In September of 1942, the Guelph Police Service Board authorized Chief Const. Harold Nash to employ women on the city’s police department.

Anne Hillis, age 31, became Guelph’s first female police officer. She would be paid a starting salary of $800 a year. Male officers started at $1,200 a year.

Within a few months it became clear that the war-depleted ranks of the police department required still more help. Two more female officers, Dorothy Colley and Margaret Thompson, joined Const. Hillis.

Colley and Thompson both had husbands serving in the RCAF. Hillis was a widow with three small children.

Chief Nash told the Mercury that Guelph was the only small city in which the “experiment” with female officers was being tried, and he had no doubts about its success. He said that he, Insp. Robert Gill, and a constable named Derry who had been to the provincial police training school in Toronto would give the women the same instruction police cadets received there. They would receive lectures on law, police administration and investigation. Training would take about five months.

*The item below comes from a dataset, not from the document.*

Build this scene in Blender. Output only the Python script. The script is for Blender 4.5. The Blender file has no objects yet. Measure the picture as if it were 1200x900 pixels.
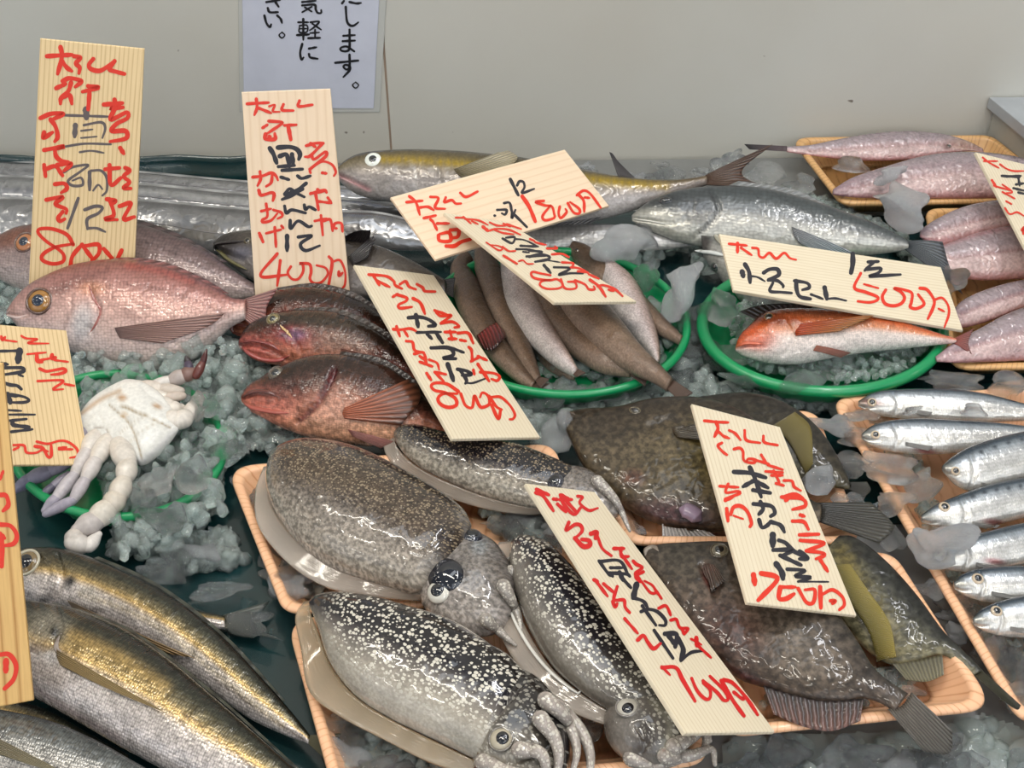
import bpy, math, random
import numpy as np
from mathutils import Vector, Matrix
from mathutils.bvhtree import BVHTree

# ------------------------------------------------------------------ camera, sky, lamps, exposure
SC = bpy.context.scene
COL = SC.collection
F, PITCH, CAMH = 1500.0, math.radians(42.0), 0.84
cam_data = bpy.data.cameras.new('camera')
cam_data.sensor_width = 36.0
cam_data.lens = 36.0 * F / 1200.0
cam_data.clip_start = 0.02
cam = bpy.data.objects.new('camera', cam_data)
COL.objects.link(cam)
cam.location = (0, 0, CAMH)
cam.rotation_euler = (math.pi / 2 - PITCH, 0, 0)
SC.camera = cam

world = bpy.data.worlds.new('market_daylight')
SC.world = world
world.use_nodes = True
wn = world.node_tree
bgn = wn.nodes['Background']
# market hall around the stall: dim walls, rows of small ceiling lamps, daylight from the open shop front
_l = wn.links
def _m(op, a, b=None, clamp=False):
    n = wn.nodes.new('ShaderNodeMath'); n.operation = op; n.use_clamp = clamp
    for k, v in enumerate((a, b)):
        if v is None: continue
        if hasattr(v, 'links'): _l.new(v, n.inputs[k])
        else: n.inputs[k].default_value = v
    return n.outputs[0]
_tc = wn.nodes.new('ShaderNodeTexCoord'); _sx = wn.nodes.new('ShaderNodeSeparateXYZ')
_l.new(_tc.outputs['Generated'], _sx.inputs[0])
_x, _y, _z = _sx.outputs
_zc = _m('MAXIMUM', _z, 0.12)
_u, _v = _m('DIVIDE', _x, _zc), _m('DIVIDE', _y, _zc)
def _stripe(c, freq, half, off):
    f = _m('FRACT', _m('ADD', _m('MULTIPLY', c, freq), off + 50.0))
    return _m('LESS_THAN', _m('ABSOLUTE', _m('SUBTRACT', f, 0.5)), half)
_lampmask = _m('MULTIPLY', _m('MULTIPLY', _stripe(_u, 1.1, 0.10, 0.2), _stripe(_v, 1.9, 0.05, 0.35)), _m('GREATER_THAN', _z, 0.25))
_day = _m('MULTIPLY', _m('MULTIPLY', _m('LESS_THAN', _y, -0.35), _m('GREATER_THAN', _z, 0.05)), _m('LESS_THAN', _z, 0.62))
_c1 = wn.nodes.new('ShaderNodeMix'); _c1.data_type = 'RGBA'
_c1.inputs[6].default_value = (0.16, 0.165, 0.17, 1); _c1.inputs[7].default_value = (0.62, 0.72, 0.86, 1)
_l.new(_day, _c1.inputs[0])
_c2 = wn.nodes.new('ShaderNodeMix'); _c2.data_type = 'RGBA'
_c2.inputs[7].default_value = (34.0, 32.0, 28.0, 1)
_l.new(_c1.outputs[2], _c2.inputs[6]); _l.new(_lampmask, _c2.inputs[0])
_c3 = wn.nodes.new('ShaderNodeMix'); _c3.data_type = 'RGBA'
_c3.inputs[7].default_value = (0.34, 0.37, 0.40, 1)
_l.new(_c1.outputs[2], _c3.inputs[6]); _l.new(_m('GREATER_THAN', _z, 0.55), _c3.inputs[0]); _l.new(_c3.outputs[2], _c2.inputs[6])
_l.new(_c2.outputs[2], bgn.inputs[0])
bgn.inputs[1].default_value = 0.8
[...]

The story of the female officers in the Guelph Police Department even made the Toronto Daily Star. “Pretty, Efficient and Super-marksmen are the Women of the Guelph Police Force,” said a headline in the big city newspaper. The choice of words reflected the attitude of journalists and editors in what was also a male-dominated field.

The notion was supported sometime later when the Star ran an article about women joining the city of Chicago’s police department, and stated that in that major American city, tough police sergeants were wearing lipstick.

Most of the work undertaken by Guelph’s first female constables involved radio communications, taking reports and working with minors. The women were not thought to be suited physically or emotionally to many of the traditional police duties carried out by male officers.

Nonetheless, they did contribute to investigations and prosecutions. As Chief Nash later put it in an interview with a Mercury reporter, “The ladies in blue carried out their duties with the utmost efficiency and decorum. During the period of their employment, when male help could not be obtained, they were as great asset to the department.”

Hillis, Colley and Thompson had accepted their positions with the police department on the understanding that when the officers they had replaced returned home from the war, they would step aside so those men could get their jobs back. With the surrender of Germany in May of 1945 and Japan the following August, the female constables volunteered to resign to make room for the returning men.

However, they were asked to continue with their work until all of the former male members of the department had returned to their positions.

On November 14, 1945, the Mercury announced, “Women Constables Here Will Retire From Force: To Be Replaced By Men From Forces.”

Chief Nash said, “The employment of female constables was an innovation in police work here.”

The newspaper suggested that Anne Hillis might stay on as a stenographer. The end of the war meant that the “innovation” was over – but only for the time being.